In an effort to reverse that trend, the FDA on Wednesday sent letters to manufacturers of five e-cigarette brands often used by kids — Juul, Vuse, MarkTen XL, Blu and Logic — requesting that they draw up plans for limiting youth access to their products within 60 days. Failing to do so, or making unsatisfactory efforts, “could mean requiring these brands to remove some or all of their flavored products that may be contributing to the rise in youth use from the market until they receive premarket authorization and otherwise meet all of their obligations under the law,” the FDA statement says.
“JUUL Labs will work proactively with FDA in response to its request. We are committed to preventing underage use of our product, and we want to be part of the solution in keeping e-cigarettes out of the hands of young people,” Juul spokesperson Victoria Davis said in a statement provided to TIME. “Our mission is to improve the lives of adult smokers by providing them with a true alternative to combustible cigarettes. Appropriate flavors play an important role in helping adult smokers switch. By working together, we believe we can help adult smokers while preventing access to minors, and we will continue to engage with the FDA to fulfill our mission.”
A statement from Fontem Ventures, Blu’s parent company, says it is “evaluating today’s request and statement from the FDA. On youth access, we have common aims. We welcome the opportunity to demonstrate, and work with the FDA to further strengthen, our youth access prevention policies and procedures.”
“We share Commissioner Gottlieb’s concerns and applaud his approach to eliminating youth usage of all tobacco products,” a spokesperson for R.J. Reynolds Vapor Company, which makes Vuse, said in a statement provided to TIME. “Youth tobacco prevention is a priority for our companies. We will provide the Agency with a comprehensive plan in 60 days as it requested in its letter to us. We look forward to working with FDA and other stakeholders to address this important public health issue.”
The other two companies contacted by the FDA did not immediately respond to TIME’s requests for comment.
The FDA also sent more than 1,300 warning letters and fines to retailers found to be selling vapes to minors during an “undercover nationwide blitz” this summer. Additionally, 12 online retailers were found to be selling vaping products that were “misleadingly labeled and/or advertised e-liquids resembling kid-friendly food products,” in violation of an earlier order from the FDA, and were also slapped with warning letters, according to the announcement.
E-cigarettes are typically intended and marketed as cigarette alternatives for adult smokers, but it’s unclear how effectively they help smokers quit the habit. And while they do contain fewer harmful chemicals than traditional cigarettes, researchers still don’t know exactly how e-cigarettes affect long-term health.

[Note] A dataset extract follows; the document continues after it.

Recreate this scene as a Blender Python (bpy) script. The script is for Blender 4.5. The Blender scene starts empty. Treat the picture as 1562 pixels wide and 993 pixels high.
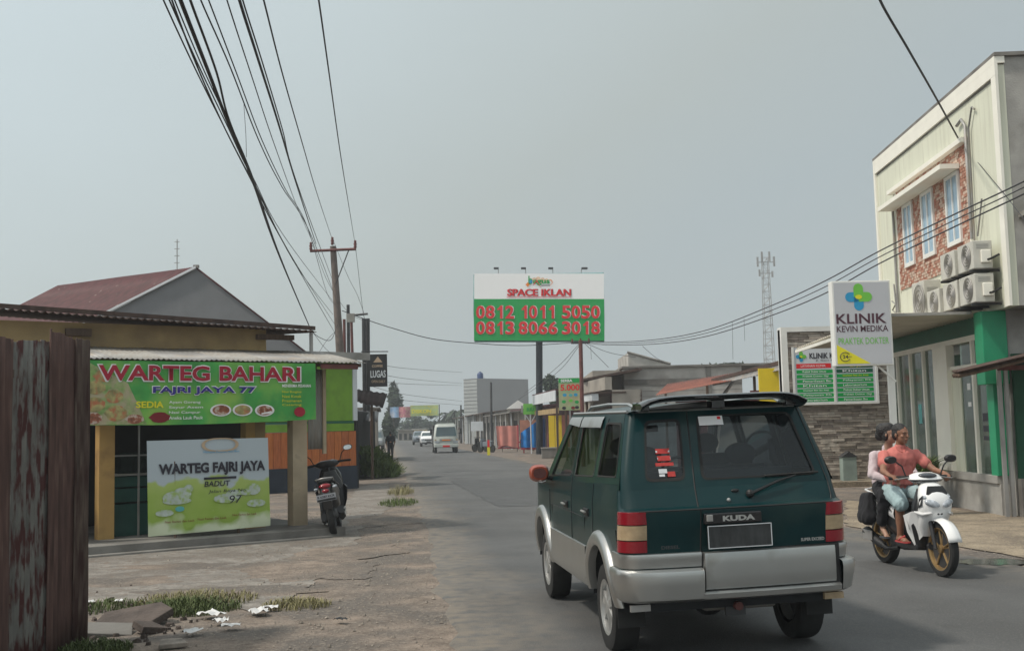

The actions are the latest in the FDA’s continuing efforts to limit youth access to tobacco products, namely e-cigarettes. This spring, it requested marketing information from several leading vaping companies, in an effort to better understand why kids are attracted to their products. E-cigarettes came under the FDA’s regulatory purview in 2016.
“While we remain committed to advancing policies that promote the potential of e-cigarettes to help adult smokers move away from combustible cigarettes, that work can’t come at the expense of kids,” Gottlieb said in the FDA statement. “We cannot allow a whole new generation to become addicted to nicotine.”